City of Toronto police chief Bill Blair speaks to the media in Toronto on Thursday, Oct. 31, 2013 regarding a recovered video file involving City of Toronto Mayor Rob Ford. THE CANADIAN PRESS/Nathan Denette

Depending on which side you fall on, Toronto Police Chief Bill Blair either let Mayor Rob Ford off the hook by botching a drug investigation or took such personal delight in chasing the mayor that he deserves to be fired.

There’s also the possibility that Blair, who Ford himself has previously held up as an ethical figurehead, led a sound investigation into a drug ring with apparent ties to Ford and let the chips fall where they may. But professional competency doesn’t make headlines.

Fresh off a groundbreaking Thursday press conference in which Blair announced that police had recovered a deleted copy of a Rob Ford video that had previously been reported by the press, questions abound about whether enough was done to coral Ford in an investigation that left his friend and occasional driver Alexander Lisi charged with trafficking drugs and extortion, in an alleged attempt to recover the video.

The Superior Court released hundreds of pages of documents from the investigation on Thursday that chronicled some 100 meetings between Ford and Lisi, often held in bizarre places or under odd circumstances, and during which police often spotted packages being exchanged.

[ Related: Did Ford call a radio show claiming to be ‘Ian from Etobicoke’? ]

The Canadian Press reports that renowned lawyer Clayton Ruby has accused the police of giving a deliberate pass to Ford on his alleged drug use and ties to the underworld.

"The police have either ignored or overlooked all the evidence against Ford," Ruby told the news agency. "I've never seen such a botched investigation, and I've seen thousands."

Based on the released documents, Ruby argued that officers who witnessed suspicious "hand-to-hand" transactions would have been in their legal right to stop Ford's car and search him.

Ruby represented a private citizen in an ultimately unsuccessful legal bid to have Ford removed from office last year. A police spokesman told the Canadian Press that Ruby's fresh complaint was a publicity tactic.

Other the other end of the spectrum, however, is a complaint not made for publicity but for political survival. Dennis Morris, Ford's lawyer, told the Toronto Sun that Blair was grandstanding when he announced the existence of the controversial video.
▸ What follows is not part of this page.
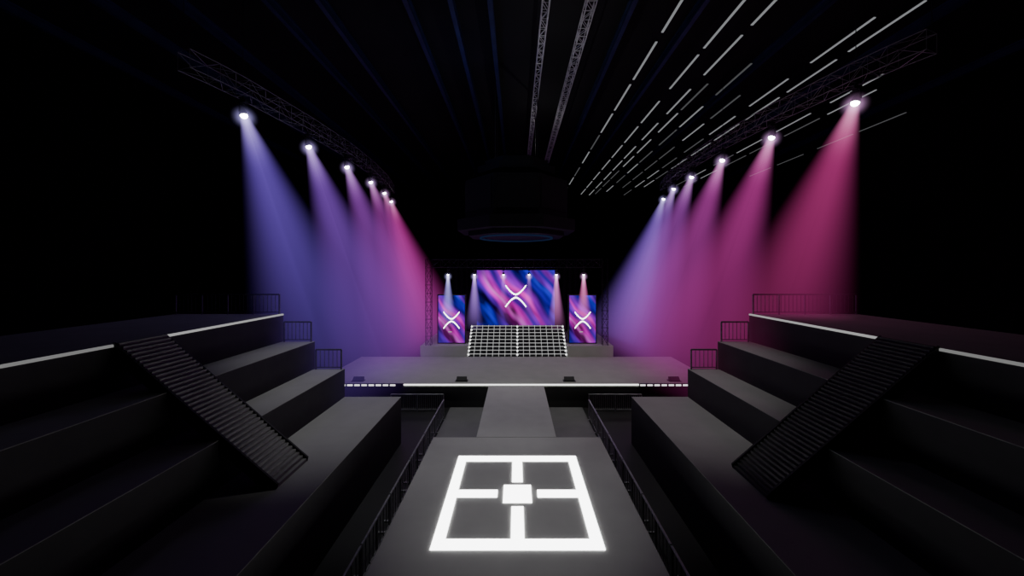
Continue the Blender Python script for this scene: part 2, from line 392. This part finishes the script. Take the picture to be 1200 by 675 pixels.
# ---------------------------------------------------------------- grandstands
TZ=[2.6,4.17,5.70,7.22]; TX=[6.43,9.57,11.24,13.0,19.0]
def grandstand(sg,d0,d1,sm,n):
    g=thing('grandstand','stepped grey grandstand blocks with white light line on top edge','grandstand',(sg*13,11,0))
    def L(x,y,z): return (x-sg*13,y-11,z)
    for i in range(4):
        a,b=sorted((sg*TX[i],sg*TX[i+1]))
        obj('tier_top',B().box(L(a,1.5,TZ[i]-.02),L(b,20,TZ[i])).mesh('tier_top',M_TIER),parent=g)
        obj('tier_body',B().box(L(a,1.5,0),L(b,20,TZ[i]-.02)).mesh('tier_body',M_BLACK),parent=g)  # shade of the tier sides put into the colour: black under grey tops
    for y0,y1,mm in ((2,d0-.02,M_EDGE2),(d1+.02,19.95,M_EDGE)):
        a,b=sorted((sg*(TX[3]-.05),sg*(TX[3]+.06)))
        obj('edge_light',B().box(L(a,y0,TZ[3]-.06),L(b,y1,TZ[3]+.02)).mesh('edge_light',mm),parent=g)
    X0=7.72; W=12.98-X0
    s=thing('access_stairs','grey ribbed metal stairs running down the grandstand','stairs',(sg*X0,(d0+d1)/2,TZ[0]))
    H=TZ[3]-TZ[0]+.06; hw=(d1-d0)/2
    poly=[(0,0)]
    for i in range(n):
        z=H*(i+1)/n; poly+=[(sg*(W*i/n),z),(sg*W*(i+1)/n,z)]
    poly+=[(sg*W,H-.4),(sg*.4,0)]
    obj('flight',B().prism(poly,'y',-hw,hw).mesh('flight',sm),parent=s)
    for y in (-hw,hw):
        y0,y1=(y-.07,y) if y<0 else (y,y+.07)
        q=B(); q.prism([(sg*0,0),(sg*-.03,H/n+.03),(sg*(W),H+.03),(sg*W,H-.45),(sg*.45,0)],'y',y0,y1)
        obj('stringer',q.mesh('stringer',M_BLACK),parent=s)
grandstand(-1,11.6,13.2,M_STAIR,40); grandstand(1,11.05,12.75,M_STAIR_SHADED,44)

def railing(label,x0,x1,y,z,h=1.1,cat='railing',axis='x',name='guard_railing',group=None,dens=.22,mat=None):
    mat=mat or M_RAIL
    L=x1-x0
    t=thing(name,label,cat,(x0,y,z) if axis=='x' else (y,x0,z),(0,0,0) if axis=='x' else (0,0,math.pi/2),group)
    f=B(); n=max(1,round(L/1.6))
    f.cyl((0,0,h),(L,0,h),.045,6); f.cyl((0,0,.12),(L,0,.12),.025,6)
    for i in range(n+1): f.cyl((L*i/n,0,0),(L*i/n,0,h),.045,6)
    obj('rail_frame',f.mesh('rail_frame',mat),parent=t)
    b=B(); m=round(L/dens)
    for i in range(1,m): b.cyl((L*i/m,0,.12),(L*i/m,0,h),.018,4)
    obj('baluster_row',b.mesh('baluster_row',mat),parent=t)
    return t
for sg in (-1,1):
    for i in (1,2,3):
        a,b=sorted((sg*(TX[i]+.12),sg*(TX[i+1]-.15)))
        railing('dark metal guard railing across the end of a grandstand tier',a,b,19.85,TZ[i],1.1)
    for k in range(7):
        y0=6.0+k*2.5
        t=railing('black metal crowd barrier in the gap beside the catwalk',y0,y0+2.42,sg*4.75,0,1.2,'barrier','y',name='crowd_barrier',group='crowd barriers beside the catwalk',dens=.3,mat=M_BARR)
        for xx in (.2,2.1): obj('foot',B().box((xx,-.35,0),(xx+.08,.35,.05)).mesh('foot',M_BARR),parent=t)
    a,b=sorted((sg*8.6,sg*5.0))
    railing('black metal crowd barrier standing before the stage',a,b,24.6,0,1.15,'barrier',name='crowd_barrier',group='crowd barriers before the stage',dens=.14,mat=M_BARR)

# ---------------------------------------------------------------- ceiling
CH=16.0
for r,w in ((.11,.42),(.277,.55)):
    x=r*CH
    o=thing('roof_truss','long grey lattice truss under the dark roof','truss',(x,16,CZ+CH))
    obj('lattice',truss(B(),[(0,0,0),(0,36,0)],w,.8,.034).mesh('lattice',M_ROOFT),parent=o)
    for k in range(5):
        y=2+8*k-(1 if k==4 else 0)
        obj('hanging_cable',B().cyl((0,y,.2),(0,y,.995),.02,5).mesh('hanging_cable',M_DARKM),parent=o)
for r in (-.25,-.42,-.75,-.95,-1.3,-1.6,-2.0,.45,.72,1.2,1.7,2.32,-.1):
    b=B().box((-.15,-22,-.3),(.15,40,-.24)).box((-.03,-22,-.24),(.03,40,.24)).box((-.15,-22,.24),(.15,40,.395))
    o=obj('roof_beam',b.mesh('roof_beam',M_NAVY),(r*CH,38,26.2)); tag(o,'dark navy steel roof beam','beam','steel roof beams')
def strip(hl,tm):
    tl=thing('strip_light','slim suspended white strip light below the dark roof','ceiling light',(0,0,0),group='strip lights under the roof')
    obj('housing',B().box((-.08,-hl,0),(.08,hl,.10)).mesh('housing',M_DARKM),parent=tl)
    obj('tube',B().box((-.075,-hl+.05,-.05),(.075,hl-.05,0)).mesh('tube',tm),parent=tl)
    for y in (-hl*.7,hl*.7): obj('suspension_rod',B().cyl((0,y,.1),(0,y,.995),.012,4).mesh('suspension_rod',M_DARKM),parent=tl)
    return tl
protos=[strip(2.5,M_TUBE),strip(2.5,M_TUBE2)]; used=[False]*2
rnd=random.Random(7)
for r,y0,ny,br in ((.61,21.5,9,.4),(.84,23.2,9,.95),(.955,20.8,9,.9),(1.02,33,7,.2),(1.13,30,7,.5),(1.27,35,6,.3),(1.41,25,8,.85),(1.51,23.6,8,.7),(1.86,31.5,6,.6),(1.98,34,6,.5),(2.45,38.5,4,.0)):
    y=y0
    for k in range(ny):
        if y>76: break
        idx=0 if rnd.random()<br else 1
        c=(r*CH,y,CZ+CH)
        if not used[idx]: protos[idx].location=c; used[idx]=True
        else: copy_thing(protos[idx],c)
        y+=5+rnd.choice([.7,.9,1.3,2.2])

# ---------------------------------------------------------------- hanging scoreboard
def ngon(R,n=8,ph=math.pi/8): return [(R*math.cos(ph+2*math.pi*k/n),R*math.sin(ph+2*math.pi*k/n)) for k in range(n)]
sb=thing('hanging_scoreboard','dark octagonal scoreboard hanging over the stage area','scoreboard',(0,33,12.2))
obj('lower_body',B().prism(ngon(5.5),'z',.9,1.9).mesh('lower_body',M_BOARD),parent=sb,bevel=.05)
obj('lower_ring',B().prism(ngon(4.5),'z',.5,.9).mesh('lower_ring',M_BOARD),parent=sb)
rg=B()
for k in range(32):
    a0=2*math.pi*k/32; a1=2*math.pi*(k+1)/32
    rg.cyl((3.3*math.cos(a0),3.3*math.sin(a0),.43),(3.3*math.cos(a1),3.3*math.sin(a1),.43),.08,6)
obj('ring_light',rg.mesh('ring_light',M_BLUE),parent=sb)
obj('middle_body',B().prism(ngon(4.8),'z',1.9,5.3).mesh('middle_body',M_BOARD),parent=sb,bevel=.05)
for k in range(8):
    a=2*math.pi*k/8; R=4.8*math.cos(math.pi/8)+.03
    p=B().box((-1.65,-.04,2.5),(1.65,.04,5.0)); o=obj('display_face',p.mesh('display_face',M_BOARD),(R*math.cos(a),R*math.sin(a),0),parent=sb); o.rotation_euler=(0,0,a+math.pi/2)
obj('core',B().prism(ngon(3.0),'z',5.3,7.2).mesh('core',M_BOARD),parent=sb)
obj('upper_ring',B().prism(ngon(3.7),'z',6.0,6.6).mesh('upper_ring',M_BOARD),parent=sb)
for k in range(4):
    a=math.pi/4+k*math.pi/2; obj('hanging_cable',B().cyl((2.6*math.cos(a),2.6*math.sin(a),7.2),(2.6*math.cos(a),2.6*math.sin(a),14.39),.04,6).mesh('hanging_cable',M_BOARD),parent=sb)

# ---------------------------------------------------------------- lights
def spot(loc,target,en,size,blend=1.0,col=(1,1,1),rad=.0):
    l=bpy.data.lights.new('unseen_spot','SPOT'); l.energy=en; l.spot_size=math.radians(size); l.spot_blend=blend; l.color=col; l.shadow_soft_size=rad  # unseen spots added to light the decks, no fixtures drawn
    o=bpy.data.objects.new('unseen_spot',l); COL.objects.link(o); o.location=loc
    o.rotation_euler=(Vector(target)-Vector(loc)).to_track_quat('-Z','Y').to_euler()
def point(loc,en,col):
    l=bpy.data.lights.new('fill','POINT'); l.energy=en; l.color=col; l.shadow_soft_size=0
    o=bpy.data.objects.new('fill',l); COL.objects.link(o); o.location=loc
spot((0,13,25),(0,13.0,0),5200,30,rad=.2)
spot((0,18,25),(0,21,0),5400,30,rad=.2)
spot((-5.5,19,25),(-8.2,18.0,2),5400,37,rad=.2)
spot((5.5,19,25),(8.2,18.2,2),4400,35,col=(1,.94,.94),rad=.2)
for s in (-1,1): spot((s*7,24,12.5),(s*4.5,30.5,1.6),1150,100,col=(1,1,.93))  # pair added in mid-air to brighten the stage deck
point((-4,28,22),80,(.2,.3,1))
point((2.5,24,22.5),85,(1,1,1)); point((2.5,36,22.5),95,(1,1,1))
point((-14,24,15),36,(.85,.85,1)); point((15,22,15),36,(.95,.85,.95))

w=bpy.data.worlds.new('world'); bpy.context.scene.world=w; w.use_nodes=True
w.node_tree.nodes['Background'].inputs[0].default_value=(0,0,0,1)
cam=bpy.data.cameras.new('camera'); co=bpy.data.objects.new('camera',cam); COL.objects.link(co)
co.location=(0,0,CZ); co.rotation_euler=(math.radians(90),0,0)
cam.sensor_width=36; cam.lens=36*F/1200; cam.shift_x=-(HX-600)/1200; cam.shift_y=-(337.5-HY)/1200; cam.clip_end=300
bpy.context.scene.camera=co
“The mayor has been convicted in the public by the police chief,” Morris told the newspaper, adding that Blair's announcement was "over the top."

During Blair's public statement, he confirmed Ford was in a video that had been recovered by police, and that the video was "consistent" with what had been reported in the press. The Toronto Star and Gawker had reported that the video showed Ford smoking from what appeared to be a crack pipe.

Coun. Doug Ford called in to AM640 to defend his brother and also called for Blair to release the video. “Obviously, he says on one hand he can't comment on evidence, and then on the other hand, he wants to comment on it. So if that's not a little bit of politicking on the chief's part, I don't know what is,” said Doug Ford, per the Star.

Of course, neither Ford considered it politicking when Blair took the unusual step of reviewing a 911 dispatch tape last year, in which Rob Ford was alleged to have called dispatchers "bitches." They weren't offended when Blair publicly stated that he sided with Ford's version of events. They also likely didn't mind when Blair elected to leave Ford's name out of the investigation until Thursday, after a court unsealed police documents that mentioned Ford many, many times.

There is a possibility that Blair has handled the case as effectively as possible, that he neither delighted in nor avoided holding Ford’s feet to the fire. That he is correct in handing the video over to Crown lawyers and letting them handle the ball from here.

Sadly, that possibility isn’t likely to engage the armchair quarterbacks.